'''

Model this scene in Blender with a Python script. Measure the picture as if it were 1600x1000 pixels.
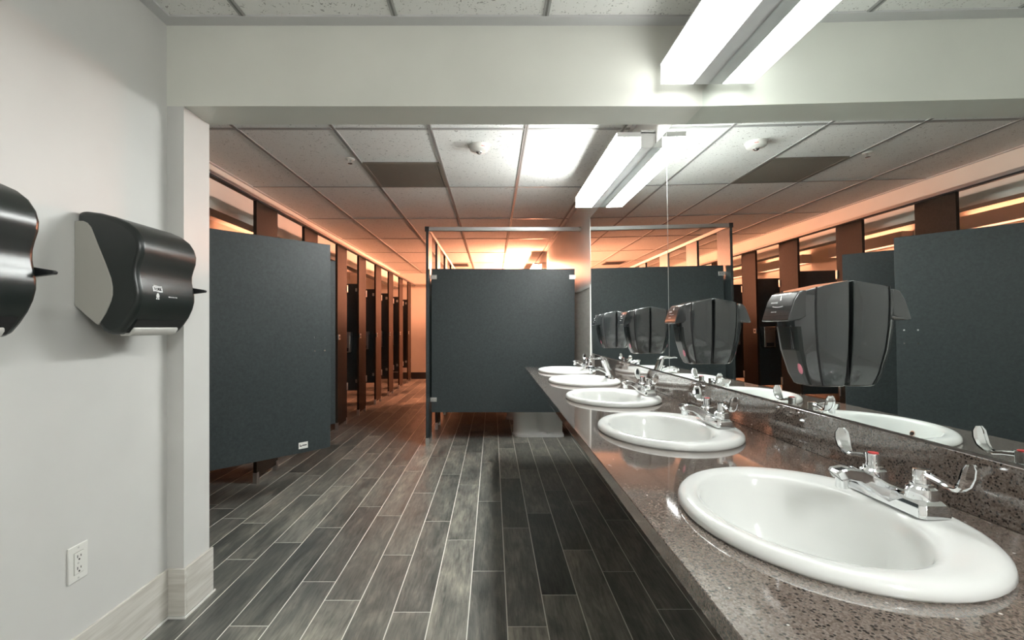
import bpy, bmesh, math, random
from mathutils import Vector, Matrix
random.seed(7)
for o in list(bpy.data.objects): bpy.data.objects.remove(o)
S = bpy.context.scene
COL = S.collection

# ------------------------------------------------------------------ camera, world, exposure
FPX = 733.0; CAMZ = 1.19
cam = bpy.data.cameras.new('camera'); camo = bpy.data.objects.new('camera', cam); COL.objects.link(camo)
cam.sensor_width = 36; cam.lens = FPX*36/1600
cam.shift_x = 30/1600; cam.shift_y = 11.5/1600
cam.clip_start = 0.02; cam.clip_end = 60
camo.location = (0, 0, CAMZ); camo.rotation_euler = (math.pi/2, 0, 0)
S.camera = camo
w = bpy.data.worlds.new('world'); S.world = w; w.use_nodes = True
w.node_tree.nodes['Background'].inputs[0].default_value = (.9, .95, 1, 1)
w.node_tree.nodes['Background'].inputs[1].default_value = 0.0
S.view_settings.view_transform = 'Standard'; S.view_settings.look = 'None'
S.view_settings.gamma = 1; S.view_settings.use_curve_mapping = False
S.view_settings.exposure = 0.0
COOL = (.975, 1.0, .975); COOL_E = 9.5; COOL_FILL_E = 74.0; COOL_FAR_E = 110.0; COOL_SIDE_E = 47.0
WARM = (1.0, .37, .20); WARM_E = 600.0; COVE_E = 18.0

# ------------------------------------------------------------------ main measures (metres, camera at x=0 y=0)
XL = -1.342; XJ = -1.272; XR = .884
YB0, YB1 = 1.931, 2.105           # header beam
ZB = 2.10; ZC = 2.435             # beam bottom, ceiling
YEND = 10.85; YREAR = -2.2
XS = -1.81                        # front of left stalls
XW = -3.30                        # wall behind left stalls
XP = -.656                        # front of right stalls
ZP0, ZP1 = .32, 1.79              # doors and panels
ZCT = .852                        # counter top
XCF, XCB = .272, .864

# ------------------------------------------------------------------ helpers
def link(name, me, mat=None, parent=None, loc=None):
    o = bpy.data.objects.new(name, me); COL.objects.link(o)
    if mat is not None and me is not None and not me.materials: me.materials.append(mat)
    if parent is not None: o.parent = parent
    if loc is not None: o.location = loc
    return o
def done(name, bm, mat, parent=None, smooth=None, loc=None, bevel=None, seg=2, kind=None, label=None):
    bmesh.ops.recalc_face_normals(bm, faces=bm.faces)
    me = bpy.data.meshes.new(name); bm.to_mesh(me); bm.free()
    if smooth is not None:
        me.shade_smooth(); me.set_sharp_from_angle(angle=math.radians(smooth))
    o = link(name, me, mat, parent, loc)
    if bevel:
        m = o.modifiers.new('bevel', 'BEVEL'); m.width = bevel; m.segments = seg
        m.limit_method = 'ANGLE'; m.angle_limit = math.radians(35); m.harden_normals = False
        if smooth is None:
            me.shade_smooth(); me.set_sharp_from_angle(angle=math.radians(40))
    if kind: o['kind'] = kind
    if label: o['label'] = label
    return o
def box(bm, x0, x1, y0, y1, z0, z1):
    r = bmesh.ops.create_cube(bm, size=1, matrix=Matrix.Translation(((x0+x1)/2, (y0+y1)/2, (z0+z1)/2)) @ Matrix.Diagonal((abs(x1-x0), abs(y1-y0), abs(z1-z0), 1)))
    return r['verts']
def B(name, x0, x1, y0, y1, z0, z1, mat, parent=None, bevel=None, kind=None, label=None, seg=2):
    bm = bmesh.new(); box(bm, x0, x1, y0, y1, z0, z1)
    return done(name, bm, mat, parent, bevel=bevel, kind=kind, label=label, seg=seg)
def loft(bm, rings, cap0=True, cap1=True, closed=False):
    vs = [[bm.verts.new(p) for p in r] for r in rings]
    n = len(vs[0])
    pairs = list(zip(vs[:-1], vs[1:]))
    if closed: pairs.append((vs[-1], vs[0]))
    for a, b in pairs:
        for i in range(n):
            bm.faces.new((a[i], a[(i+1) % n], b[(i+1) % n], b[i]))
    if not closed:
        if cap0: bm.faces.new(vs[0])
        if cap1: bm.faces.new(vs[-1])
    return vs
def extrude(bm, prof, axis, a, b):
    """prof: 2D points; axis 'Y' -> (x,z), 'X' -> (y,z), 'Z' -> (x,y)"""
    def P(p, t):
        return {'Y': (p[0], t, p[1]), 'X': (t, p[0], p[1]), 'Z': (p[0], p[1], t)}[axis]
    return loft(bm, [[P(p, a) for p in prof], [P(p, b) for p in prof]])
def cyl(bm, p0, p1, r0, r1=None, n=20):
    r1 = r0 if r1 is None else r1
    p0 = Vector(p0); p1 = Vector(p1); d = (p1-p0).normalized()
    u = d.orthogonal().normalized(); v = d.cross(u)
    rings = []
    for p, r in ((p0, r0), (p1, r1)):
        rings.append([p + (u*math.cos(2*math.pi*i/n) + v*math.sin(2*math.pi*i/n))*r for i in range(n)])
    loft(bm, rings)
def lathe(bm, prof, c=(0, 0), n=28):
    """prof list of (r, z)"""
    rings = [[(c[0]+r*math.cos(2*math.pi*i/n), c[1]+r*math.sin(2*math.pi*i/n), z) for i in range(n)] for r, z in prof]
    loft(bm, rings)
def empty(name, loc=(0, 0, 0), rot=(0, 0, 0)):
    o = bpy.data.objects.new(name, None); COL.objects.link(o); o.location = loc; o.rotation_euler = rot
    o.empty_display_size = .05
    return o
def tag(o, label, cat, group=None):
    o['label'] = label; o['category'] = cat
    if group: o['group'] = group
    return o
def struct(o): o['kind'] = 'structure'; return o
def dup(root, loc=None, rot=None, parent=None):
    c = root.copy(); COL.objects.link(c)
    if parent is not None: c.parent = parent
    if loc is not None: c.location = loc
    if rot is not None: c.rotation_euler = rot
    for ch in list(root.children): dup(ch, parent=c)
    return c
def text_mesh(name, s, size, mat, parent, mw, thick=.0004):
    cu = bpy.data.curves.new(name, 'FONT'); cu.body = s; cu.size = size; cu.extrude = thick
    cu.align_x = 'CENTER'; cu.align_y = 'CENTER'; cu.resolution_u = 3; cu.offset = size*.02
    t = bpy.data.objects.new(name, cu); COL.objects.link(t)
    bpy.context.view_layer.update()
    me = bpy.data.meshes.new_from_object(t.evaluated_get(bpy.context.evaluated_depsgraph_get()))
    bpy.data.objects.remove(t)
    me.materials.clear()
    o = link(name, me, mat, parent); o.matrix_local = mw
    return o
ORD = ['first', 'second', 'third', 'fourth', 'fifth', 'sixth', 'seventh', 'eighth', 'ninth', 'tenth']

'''

=== Goal of the exercise ===
Lines of the material that contain the word "scene" are to be gathered.

=== The response ===
Model this scene in Blender with a Python script. Measure the picture as if it were 1600x1000 pixels.
S = bpy.context.scene